Les touristes vont-ils arriver à faire couler Venise ?
14 mai 2019 Serge Fabre Aucun commentaire À la une Luigi Brugnaro, Sur tourisme, venetie, Venise 7071 vues
Venise ne fait pas face à une marée montante, mais à deux : la première est l’eau qui ronge les fondations de la Sérénissime et les grands navires qui accostent encore à deux pas des monuments historiques. La deuxième est le flux trop important de touristes. On compterait au moins 25 millions de touristes chaque année. Les autorités italiennes (populistes) ont quand à elles trouvé un petit moyen…
Venise s’enfonce inexorablement
Venise est confrontée à la montée des eaux depuis son origine.
Construite vers la fin du VIe siècle sur une centaine d’îlots reliés par un dédale de canaux, la Sérénissime est habituée aux inondations liées aux fortes marées. Entre 2000 et 2010, la place Saint-Marc s’est retrouvée plus de 50 fois sous plus de 1,10 mètre d’eau.
Malgré de nombreux travaux, la lagune continue de s’enfoncer. Les prévisions anticipent un enfoncement de 8 cm au cours des vingt prochaines années, selon des scientifiques italiens et français. Le réchauffement climatique serait également responsable.

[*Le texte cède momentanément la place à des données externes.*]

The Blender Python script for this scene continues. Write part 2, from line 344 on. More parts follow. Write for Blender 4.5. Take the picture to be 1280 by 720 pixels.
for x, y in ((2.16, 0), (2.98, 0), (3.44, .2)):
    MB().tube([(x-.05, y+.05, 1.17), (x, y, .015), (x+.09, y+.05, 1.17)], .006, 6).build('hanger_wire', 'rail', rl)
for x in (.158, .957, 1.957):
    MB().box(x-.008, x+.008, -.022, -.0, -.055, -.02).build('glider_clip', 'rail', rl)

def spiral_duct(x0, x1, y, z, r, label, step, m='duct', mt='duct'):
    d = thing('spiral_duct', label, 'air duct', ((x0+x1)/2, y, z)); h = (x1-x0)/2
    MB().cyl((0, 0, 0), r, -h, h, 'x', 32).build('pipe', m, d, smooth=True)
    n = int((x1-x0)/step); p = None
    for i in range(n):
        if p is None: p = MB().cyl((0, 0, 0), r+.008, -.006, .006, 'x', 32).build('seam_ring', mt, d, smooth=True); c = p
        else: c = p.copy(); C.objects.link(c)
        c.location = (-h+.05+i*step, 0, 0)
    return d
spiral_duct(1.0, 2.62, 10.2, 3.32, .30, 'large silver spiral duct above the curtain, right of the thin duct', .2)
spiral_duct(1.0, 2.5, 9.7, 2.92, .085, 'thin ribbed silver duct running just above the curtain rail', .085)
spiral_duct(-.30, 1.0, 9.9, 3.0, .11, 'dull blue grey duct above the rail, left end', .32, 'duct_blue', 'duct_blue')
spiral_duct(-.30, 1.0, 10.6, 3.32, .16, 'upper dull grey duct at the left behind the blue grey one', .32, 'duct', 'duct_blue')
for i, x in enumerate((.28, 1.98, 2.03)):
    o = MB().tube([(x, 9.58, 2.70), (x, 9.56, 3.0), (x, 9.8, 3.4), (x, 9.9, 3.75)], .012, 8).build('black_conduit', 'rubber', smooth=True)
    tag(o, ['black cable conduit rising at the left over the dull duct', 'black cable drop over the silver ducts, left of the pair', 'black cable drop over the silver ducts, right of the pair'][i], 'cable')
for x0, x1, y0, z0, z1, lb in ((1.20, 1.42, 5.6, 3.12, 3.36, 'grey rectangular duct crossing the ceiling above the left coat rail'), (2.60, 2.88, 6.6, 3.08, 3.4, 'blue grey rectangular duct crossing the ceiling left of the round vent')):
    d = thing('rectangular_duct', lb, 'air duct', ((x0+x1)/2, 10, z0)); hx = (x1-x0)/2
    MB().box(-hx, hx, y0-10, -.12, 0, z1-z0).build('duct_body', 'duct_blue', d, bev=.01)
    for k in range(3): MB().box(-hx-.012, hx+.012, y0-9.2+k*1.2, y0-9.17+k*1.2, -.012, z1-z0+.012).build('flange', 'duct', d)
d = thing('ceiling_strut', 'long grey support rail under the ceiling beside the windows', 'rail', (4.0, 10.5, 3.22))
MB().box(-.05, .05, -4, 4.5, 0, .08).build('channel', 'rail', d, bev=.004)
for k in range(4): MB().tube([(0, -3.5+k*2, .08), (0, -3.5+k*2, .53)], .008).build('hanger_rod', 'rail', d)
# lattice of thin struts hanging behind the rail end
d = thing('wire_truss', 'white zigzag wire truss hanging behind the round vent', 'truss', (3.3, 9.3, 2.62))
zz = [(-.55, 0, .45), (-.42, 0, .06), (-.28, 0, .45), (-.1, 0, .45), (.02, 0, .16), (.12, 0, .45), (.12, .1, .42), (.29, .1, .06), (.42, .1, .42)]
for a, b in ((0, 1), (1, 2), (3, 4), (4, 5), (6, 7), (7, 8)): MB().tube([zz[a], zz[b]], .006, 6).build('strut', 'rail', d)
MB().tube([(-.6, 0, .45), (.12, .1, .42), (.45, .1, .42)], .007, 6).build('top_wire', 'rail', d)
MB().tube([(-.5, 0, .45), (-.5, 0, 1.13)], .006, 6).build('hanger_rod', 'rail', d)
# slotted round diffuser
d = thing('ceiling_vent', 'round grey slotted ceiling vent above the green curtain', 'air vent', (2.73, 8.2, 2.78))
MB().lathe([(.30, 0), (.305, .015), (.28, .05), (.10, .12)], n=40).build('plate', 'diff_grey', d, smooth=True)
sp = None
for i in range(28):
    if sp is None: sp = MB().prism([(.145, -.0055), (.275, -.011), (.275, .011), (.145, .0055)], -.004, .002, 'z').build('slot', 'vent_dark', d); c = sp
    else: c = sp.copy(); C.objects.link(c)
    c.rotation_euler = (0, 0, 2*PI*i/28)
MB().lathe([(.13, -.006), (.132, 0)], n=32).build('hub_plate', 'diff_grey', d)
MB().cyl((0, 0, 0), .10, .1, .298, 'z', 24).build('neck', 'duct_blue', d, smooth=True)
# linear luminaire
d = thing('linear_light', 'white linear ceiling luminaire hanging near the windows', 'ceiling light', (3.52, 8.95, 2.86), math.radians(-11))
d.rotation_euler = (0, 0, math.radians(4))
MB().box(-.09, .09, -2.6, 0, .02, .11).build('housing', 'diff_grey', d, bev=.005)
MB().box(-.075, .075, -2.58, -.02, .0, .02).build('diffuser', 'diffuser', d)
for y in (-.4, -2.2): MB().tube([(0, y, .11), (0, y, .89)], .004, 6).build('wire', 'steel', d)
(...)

Le problème des croisières n’est pas réglé
Le gouvernement italien avait annoncé, en 2017, l’interdiction des navires de croisière dans le centre historique de Venise après une campagne menée de longue date pour les empêcher d’entrer dans le célèbre Grand Canal. Cependant, il faudra au moins quatre ans pour mettre en œuvre les changements, ce qui verra les navires pesant 100 000 tonnes ou plus redirigés vers la ville industrielle voisine de Marghera.
Les militants écologistes se sont battus pour que les bateaux de croisière soient complètement bannis de la lagune de Venise, et pas seulement du centre-ville, et cette annonce est bien en deçà de cette réalité.
En attendant, les vagues créées par les passages incessants des bateaux provoquent des fissures dans les fondations. L’eau détériore des pans entiers de murs qui s’effondrent. Il y a au moins 4 ans ans déjà, les dégâts étaient visibles sur certains palais.
Les italiens sont entre protection du patrimoine et l’économie
Les Nations Unies ont émis un avertissement pour des actions concrètes soient menées car pour le moment, Venise fait partie du patrimoine menacé de l’UNESCO. Il faudra attendre pour que les navires n’arrivent plus proche de la place St Marc (ils rapportent de l’argent). Il faudra attendre également des actions concrètes pour les logements loués aux touristes (cela sert les intérêts des riches vénitiens). La municipalité de Venise a trouvé sa solution … faire payer un droit d’entrée aux touristes ! Cette taxe va s’ajouter à la taxe de séjour payée par les clients séjournant dans les hôtels.
Une taxe qui ne servira qu’à payer le nettoyage de Venise
Le maire de Venise (et entrepreneur), Luigi Brugnaro, a présenté le projet de la ville concernant une nouvelle taxe, qui, espère-t-il, ouvrira la voie à un avenir plus durable. L’utilisation principale de cette taxe, qui devrait rapporter 3 millions d’euros la première année, consistera dans un premier temps à préserver la propreté de la ville. Nous sommes bien loin de la protection réelle de la cité lacustre.
Quel est le prix du péage à touristes ?
Les visiteurs seront facturés provisoirement de trois euros par jour en basse saison et 10 euros en haute saison. Le mouvement a été approuvé par le gouvernement populiste… comme un moyen de récupérer les coûts de nettoyage des dégâts et des déchets laissés par 24 millions de touristes par an, dont beaucoup arrivent en excursion d’une journée et contribuent peu à l’économie de la ville.
Il faut bien dire que ce n’est pas une taxe qui arrêtera touristes
Le problème n’est pas le nombre de touristes en soi, mais leur désir de voir les mêmes choses, au même moment, de la même manière: cela produit des goulots d’étranglement spectaculaires dans un nombre restreint de lieux dont Venise, Barcelone, Amsterdam, Dubrovnik… La France tente de faire connaitre ses provinces. La Thaïlande va commencer une campagne afin de faire mieux connaître de superbes provinces encore peu fréquentées. Les touristes ne se dirigent pas encore vers toutes ces destinations peu connues.
Dans une moindre mesure, laquotidienne.fr s’efforce de dénicher des destinations qui sont en devenir.